本研究会にご参加いただいた先生方からご感想をいただきました。

導入校の声
関東地区
S高等学校
T先生

今まで、認知能力と非認知能力が何なのかもわからずに生徒に指導してきてしまいました。ただ、暗記に頼ったり、解法を覚えるだけ、教員が一方的に話をするだけの授業では、入試やその後の人生で通用しないということは感じ取っていました。生徒同士で理解を深め合う試みも始めていたのですが、今回の中山先生のお話を伺い、その先のアプローチのヒントを頂けた感じがします。

導入校の声
九州地区
O高等学校
H先生

手帳導入時の思いや導入後の様子を見守る様子から、佐藤先生のお人柄を感じることができました。
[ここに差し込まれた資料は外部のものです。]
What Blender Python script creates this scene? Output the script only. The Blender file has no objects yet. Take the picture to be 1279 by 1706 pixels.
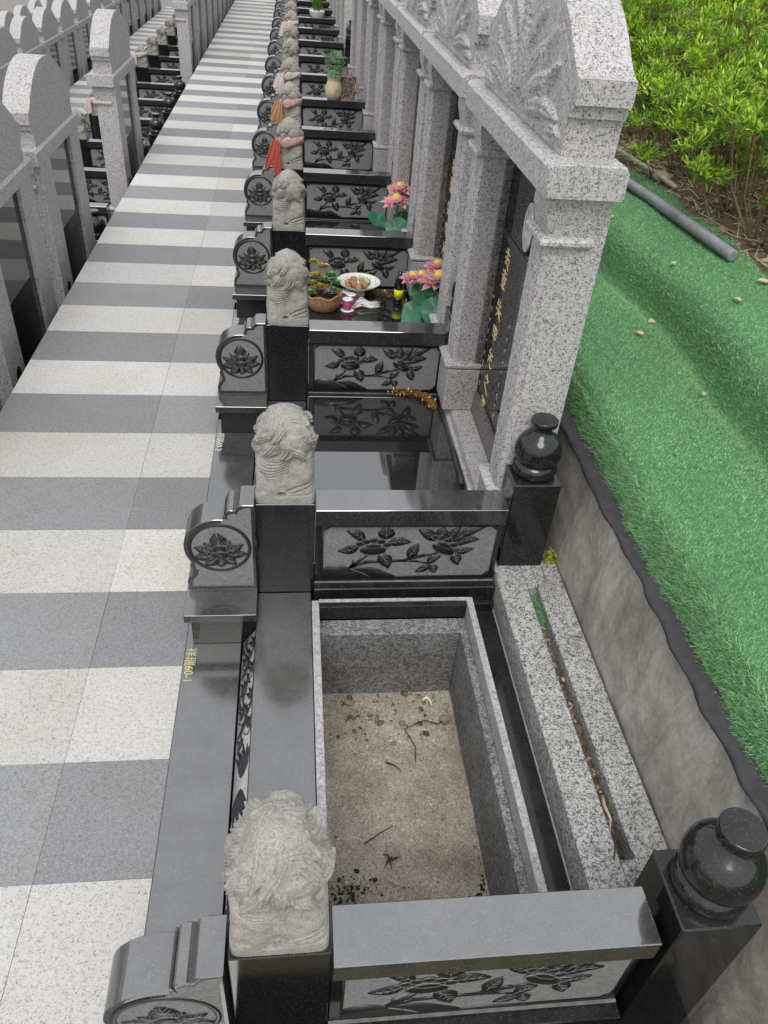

手帳の機能やおすすめポイントなどの話はよく聞くしWebサイトなどでも色々と見て知れますが、実際に導入する際の学年主任の思い、担任の負担になってしまうことを回避すべき点などが知れてよかったです。

導入校の声
中国地区
I高等学校
K先生

佐藤先生のトライ&エラーから学ばれたまさに知恵の詰まったお話でした。また、私も生徒につづらせるのは手書きの手帳がいいと思っていますが、それでは教員の点検や記録の整理や保管、持ち運びの面で難があると感じていました。しかし、ページを写真にとって送るというのは目からうろこのアイデアで、これならば「記録」として生徒との受け渡しもスムーズで、保管に場所も要さず、かつ後から生徒の成長も順を追って確認でき良いアイデアだと思いました。